もし、「戦後民主主義」的なものを本気で愛そうとするなら、アイロニーアイロニー化してしか愛せないのではないか?ここで大塚英志が一昔前に言った「戦後民主主義」みたいなものを想いうかべてもいいかも知れない。ついでに80年代のポストモダニストたちが90年代以降に政治参加をして行ったことを想いうかべてもいいかも知れない。彼らは結局のところ、アイロニーアイロニー化したかったのではないか。とすれば、私見に拠るが、彼らの姿は小林よしのりと酷似していないか?

西尾幹二の文章を長く引用する。

われわれを直接的に拘束し、抑圧するものは今は何もない。その揚句、個人の生き方は確かになるどころか、ますます頼りなく、偶然に支配されるような傾向が増えていく一方である。つまりすべては開かれ、どこといって定点はない。言い換えれば、個人は空虚へ向かっていわば開かれた、なにもない空間をただ漂って生きているような無正確の傾向をますます深めている。

これからのわれわれの未来には、輝かしきことは何も起こるまい。共産主義体制と張り合っていた時代をなつかしく思い出すときがくるかもしれない。
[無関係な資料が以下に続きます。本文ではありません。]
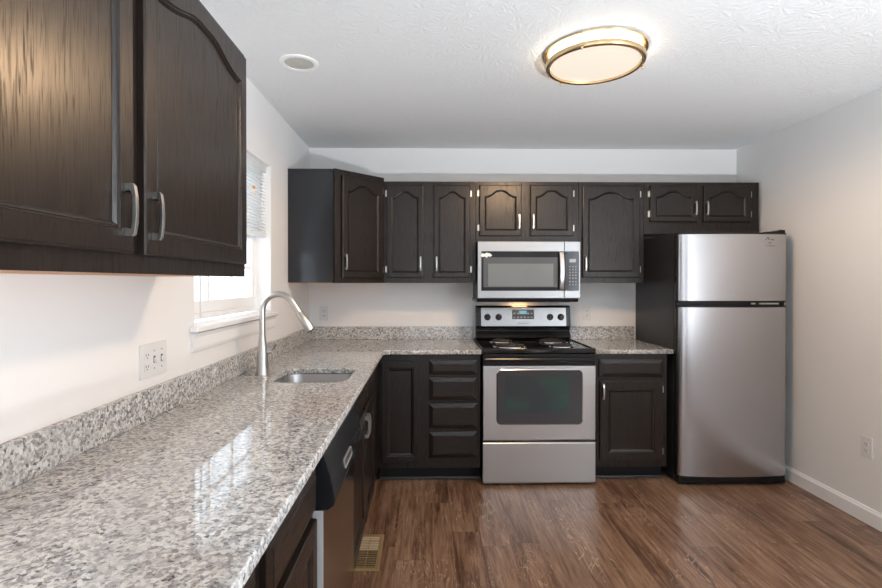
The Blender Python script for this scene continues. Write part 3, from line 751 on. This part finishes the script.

私たちは否定すべきいかなる対象をさえもはや持たない。眼の前では、静かな機械の音だけがカタカタと響いてくるとりとめなく明るい空間が、人工灯のもとにひろがっている。世界は暗闇に沈んでいるのではなく、隅々まで白光灯に照らし出されている。見渡す限り明るくなりつつあるのに、それなのに、私たちの生はあてどなく、人格的な意志を欠いている。確かなものを求めるためには、それも当てにはならないのだが、内面の暗部へとでも降りて行く外に仕方がない。

西尾幹二『自由の悲劇』

宇野常寛ならば、「ひきこもり系」とでも呼びそうな文章である。それが、悪名高き西尾幹二によって描かれたことを、私は記憶しておこうと思う。この虚無と皮肉の後に、それをアイロニー化して生まれ出てくるのが、「つくる会」であり、「決断主義」であり、ナショナリズムではないか。